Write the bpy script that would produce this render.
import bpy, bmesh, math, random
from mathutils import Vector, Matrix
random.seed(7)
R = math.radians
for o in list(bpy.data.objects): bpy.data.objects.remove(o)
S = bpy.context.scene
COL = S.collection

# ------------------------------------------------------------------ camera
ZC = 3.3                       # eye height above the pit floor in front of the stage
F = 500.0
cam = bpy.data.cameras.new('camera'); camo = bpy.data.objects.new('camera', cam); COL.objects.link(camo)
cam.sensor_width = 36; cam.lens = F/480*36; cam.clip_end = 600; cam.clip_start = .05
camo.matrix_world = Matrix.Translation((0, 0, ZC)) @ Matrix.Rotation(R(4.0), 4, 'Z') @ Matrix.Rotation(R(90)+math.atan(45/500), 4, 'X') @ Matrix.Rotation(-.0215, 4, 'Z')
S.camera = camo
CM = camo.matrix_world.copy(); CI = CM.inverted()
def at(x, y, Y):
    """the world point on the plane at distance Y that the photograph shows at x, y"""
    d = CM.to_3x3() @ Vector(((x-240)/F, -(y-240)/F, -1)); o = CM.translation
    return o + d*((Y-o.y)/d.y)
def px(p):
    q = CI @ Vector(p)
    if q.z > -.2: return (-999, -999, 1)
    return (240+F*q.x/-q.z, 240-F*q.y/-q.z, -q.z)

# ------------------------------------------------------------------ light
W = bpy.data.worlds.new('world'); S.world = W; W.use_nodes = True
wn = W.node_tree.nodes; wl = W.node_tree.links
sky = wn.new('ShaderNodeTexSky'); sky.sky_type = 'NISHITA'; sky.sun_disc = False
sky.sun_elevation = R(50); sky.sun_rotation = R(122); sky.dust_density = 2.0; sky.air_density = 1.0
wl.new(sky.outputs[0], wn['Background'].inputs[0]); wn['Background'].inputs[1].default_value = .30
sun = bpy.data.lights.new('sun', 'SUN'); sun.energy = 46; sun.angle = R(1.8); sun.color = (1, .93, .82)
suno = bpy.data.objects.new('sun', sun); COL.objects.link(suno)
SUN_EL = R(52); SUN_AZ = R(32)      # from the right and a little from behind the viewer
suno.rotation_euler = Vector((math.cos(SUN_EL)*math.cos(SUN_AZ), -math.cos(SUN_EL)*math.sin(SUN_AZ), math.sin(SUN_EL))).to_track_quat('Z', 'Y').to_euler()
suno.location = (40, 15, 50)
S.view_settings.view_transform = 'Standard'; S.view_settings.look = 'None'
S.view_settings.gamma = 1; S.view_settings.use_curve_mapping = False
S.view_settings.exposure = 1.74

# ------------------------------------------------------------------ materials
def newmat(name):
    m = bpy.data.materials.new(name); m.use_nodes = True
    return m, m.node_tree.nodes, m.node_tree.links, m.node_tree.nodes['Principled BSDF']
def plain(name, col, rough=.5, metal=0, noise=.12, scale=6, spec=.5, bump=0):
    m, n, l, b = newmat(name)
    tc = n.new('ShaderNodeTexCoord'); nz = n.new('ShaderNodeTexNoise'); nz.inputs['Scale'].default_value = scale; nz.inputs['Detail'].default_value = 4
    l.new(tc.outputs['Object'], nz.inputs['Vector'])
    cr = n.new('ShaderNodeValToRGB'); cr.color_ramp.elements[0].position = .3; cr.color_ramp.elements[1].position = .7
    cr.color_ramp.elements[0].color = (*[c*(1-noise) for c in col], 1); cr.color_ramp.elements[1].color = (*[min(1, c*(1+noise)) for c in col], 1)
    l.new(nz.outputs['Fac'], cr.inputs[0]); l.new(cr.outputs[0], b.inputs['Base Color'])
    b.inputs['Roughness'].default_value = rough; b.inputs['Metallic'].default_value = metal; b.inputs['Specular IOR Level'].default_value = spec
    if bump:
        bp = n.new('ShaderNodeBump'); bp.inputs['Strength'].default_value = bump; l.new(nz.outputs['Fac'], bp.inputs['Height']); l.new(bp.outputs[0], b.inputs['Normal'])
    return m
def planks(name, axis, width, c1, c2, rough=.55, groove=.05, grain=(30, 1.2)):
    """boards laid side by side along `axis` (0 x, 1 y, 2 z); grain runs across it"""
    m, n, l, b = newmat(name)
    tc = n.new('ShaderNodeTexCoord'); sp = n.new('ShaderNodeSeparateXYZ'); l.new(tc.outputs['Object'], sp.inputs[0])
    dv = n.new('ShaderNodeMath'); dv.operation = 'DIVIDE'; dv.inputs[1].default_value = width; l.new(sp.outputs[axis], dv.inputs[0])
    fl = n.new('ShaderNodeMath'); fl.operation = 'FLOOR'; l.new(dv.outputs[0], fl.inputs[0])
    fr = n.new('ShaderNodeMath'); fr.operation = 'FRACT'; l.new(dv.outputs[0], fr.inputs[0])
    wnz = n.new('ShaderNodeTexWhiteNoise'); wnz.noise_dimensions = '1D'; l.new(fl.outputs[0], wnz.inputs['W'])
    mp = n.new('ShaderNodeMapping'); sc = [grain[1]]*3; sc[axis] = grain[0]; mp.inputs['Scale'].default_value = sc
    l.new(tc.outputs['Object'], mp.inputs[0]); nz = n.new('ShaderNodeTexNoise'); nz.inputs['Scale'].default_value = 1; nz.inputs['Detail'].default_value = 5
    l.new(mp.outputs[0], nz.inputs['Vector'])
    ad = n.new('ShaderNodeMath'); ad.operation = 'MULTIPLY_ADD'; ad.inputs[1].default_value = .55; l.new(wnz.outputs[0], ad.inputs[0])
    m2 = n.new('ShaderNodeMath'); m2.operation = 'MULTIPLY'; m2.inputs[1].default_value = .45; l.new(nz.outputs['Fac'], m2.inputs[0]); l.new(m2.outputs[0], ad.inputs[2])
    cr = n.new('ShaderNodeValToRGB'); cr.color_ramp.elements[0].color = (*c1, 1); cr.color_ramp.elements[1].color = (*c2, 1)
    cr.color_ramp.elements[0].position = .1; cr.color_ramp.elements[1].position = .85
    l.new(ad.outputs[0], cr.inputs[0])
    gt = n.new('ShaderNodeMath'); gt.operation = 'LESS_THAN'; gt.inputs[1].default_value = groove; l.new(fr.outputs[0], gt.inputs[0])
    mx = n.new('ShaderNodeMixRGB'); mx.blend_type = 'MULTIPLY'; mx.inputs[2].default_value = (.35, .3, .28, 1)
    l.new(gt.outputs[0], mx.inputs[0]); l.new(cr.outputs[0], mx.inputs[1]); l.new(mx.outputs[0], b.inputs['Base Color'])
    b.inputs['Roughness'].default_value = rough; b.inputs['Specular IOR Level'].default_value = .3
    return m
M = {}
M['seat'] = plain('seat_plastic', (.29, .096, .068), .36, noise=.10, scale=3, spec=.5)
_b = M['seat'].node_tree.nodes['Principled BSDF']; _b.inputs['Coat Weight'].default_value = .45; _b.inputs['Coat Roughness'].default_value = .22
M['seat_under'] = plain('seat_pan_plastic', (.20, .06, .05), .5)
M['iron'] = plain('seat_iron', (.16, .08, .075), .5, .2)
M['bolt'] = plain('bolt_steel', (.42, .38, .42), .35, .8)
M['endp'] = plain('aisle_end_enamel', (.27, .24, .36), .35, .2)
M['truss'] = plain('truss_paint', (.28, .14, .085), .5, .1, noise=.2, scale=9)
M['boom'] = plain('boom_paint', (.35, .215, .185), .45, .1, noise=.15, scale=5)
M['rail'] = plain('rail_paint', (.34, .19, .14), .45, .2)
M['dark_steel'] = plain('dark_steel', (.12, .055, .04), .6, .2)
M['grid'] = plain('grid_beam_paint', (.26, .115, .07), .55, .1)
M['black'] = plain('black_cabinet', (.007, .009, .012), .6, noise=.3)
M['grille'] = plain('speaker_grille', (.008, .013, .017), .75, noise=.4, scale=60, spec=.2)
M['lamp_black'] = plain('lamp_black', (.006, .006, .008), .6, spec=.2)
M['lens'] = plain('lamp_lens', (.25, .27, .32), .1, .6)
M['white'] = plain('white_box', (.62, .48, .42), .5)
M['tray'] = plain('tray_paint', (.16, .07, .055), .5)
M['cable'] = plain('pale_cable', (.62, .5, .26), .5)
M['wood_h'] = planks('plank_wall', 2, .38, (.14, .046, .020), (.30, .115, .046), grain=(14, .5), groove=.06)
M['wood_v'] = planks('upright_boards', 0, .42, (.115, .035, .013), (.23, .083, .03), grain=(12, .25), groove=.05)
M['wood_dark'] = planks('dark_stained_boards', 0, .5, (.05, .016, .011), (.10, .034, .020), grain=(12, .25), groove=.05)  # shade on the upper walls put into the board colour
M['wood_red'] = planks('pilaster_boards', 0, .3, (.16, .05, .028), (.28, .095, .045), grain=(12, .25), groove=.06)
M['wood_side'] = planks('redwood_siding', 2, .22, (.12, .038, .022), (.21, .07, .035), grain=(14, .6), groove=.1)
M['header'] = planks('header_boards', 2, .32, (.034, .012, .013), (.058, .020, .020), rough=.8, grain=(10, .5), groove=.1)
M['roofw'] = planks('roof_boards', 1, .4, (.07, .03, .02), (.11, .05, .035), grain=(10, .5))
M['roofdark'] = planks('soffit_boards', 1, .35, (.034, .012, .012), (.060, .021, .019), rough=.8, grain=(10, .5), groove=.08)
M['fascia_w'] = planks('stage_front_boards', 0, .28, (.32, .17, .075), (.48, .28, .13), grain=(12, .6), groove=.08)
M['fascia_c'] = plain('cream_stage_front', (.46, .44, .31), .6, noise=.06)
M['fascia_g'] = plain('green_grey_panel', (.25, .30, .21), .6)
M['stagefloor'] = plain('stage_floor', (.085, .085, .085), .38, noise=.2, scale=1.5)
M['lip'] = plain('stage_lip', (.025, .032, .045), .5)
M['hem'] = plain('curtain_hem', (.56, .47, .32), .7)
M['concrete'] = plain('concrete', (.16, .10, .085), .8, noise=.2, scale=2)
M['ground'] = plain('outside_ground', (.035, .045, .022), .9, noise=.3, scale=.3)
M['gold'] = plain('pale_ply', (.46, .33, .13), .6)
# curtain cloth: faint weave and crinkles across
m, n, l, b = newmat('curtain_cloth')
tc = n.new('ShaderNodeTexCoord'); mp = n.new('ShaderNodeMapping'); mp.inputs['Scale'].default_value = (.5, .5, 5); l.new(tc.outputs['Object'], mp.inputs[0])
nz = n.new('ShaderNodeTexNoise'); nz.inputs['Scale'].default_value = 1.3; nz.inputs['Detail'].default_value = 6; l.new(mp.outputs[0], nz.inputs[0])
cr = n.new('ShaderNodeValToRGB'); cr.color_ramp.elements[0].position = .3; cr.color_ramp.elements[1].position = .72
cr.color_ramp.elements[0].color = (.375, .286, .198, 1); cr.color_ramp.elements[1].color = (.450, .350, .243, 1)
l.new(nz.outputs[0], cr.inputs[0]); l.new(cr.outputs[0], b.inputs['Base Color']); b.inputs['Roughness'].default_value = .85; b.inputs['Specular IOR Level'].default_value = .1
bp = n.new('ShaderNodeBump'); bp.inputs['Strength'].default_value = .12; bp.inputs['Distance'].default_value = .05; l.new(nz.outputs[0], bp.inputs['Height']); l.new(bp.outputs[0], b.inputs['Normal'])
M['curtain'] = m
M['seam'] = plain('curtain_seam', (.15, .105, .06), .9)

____

Each line from the one containing "(.10, .034, .020), grain=(12, .25), groove=.05)" through the one containing "(.11, .05, .035), grain=(10, .5))" must be retyped exactly, the first and last of these included.

**Answer below:**
M['wood_dark'] = planks('dark_stained_boards', 0, .5, (.05, .016, .011), (.10, .034, .020), grain=(12, .25), groove=.05)  # shade on the upper walls put into the board colour
M['wood_red'] = planks('pilaster_boards', 0, .3, (.16, .05, .028), (.28, .095, .045), grain=(12, .25), groove=.06)
M['wood_side'] = planks('redwood_siding', 2, .22, (.12, .038, .022), (.21, .07, .035), grain=(14, .6), groove=.1)
M['header'] = planks('header_boards', 2, .32, (.034, .012, .013), (.058, .020, .020), rough=.8, grain=(10, .5), groove=.1)
M['roofw'] = planks('roof_boards', 1, .4, (.07, .03, .02), (.11, .05, .035), grain=(10, .5))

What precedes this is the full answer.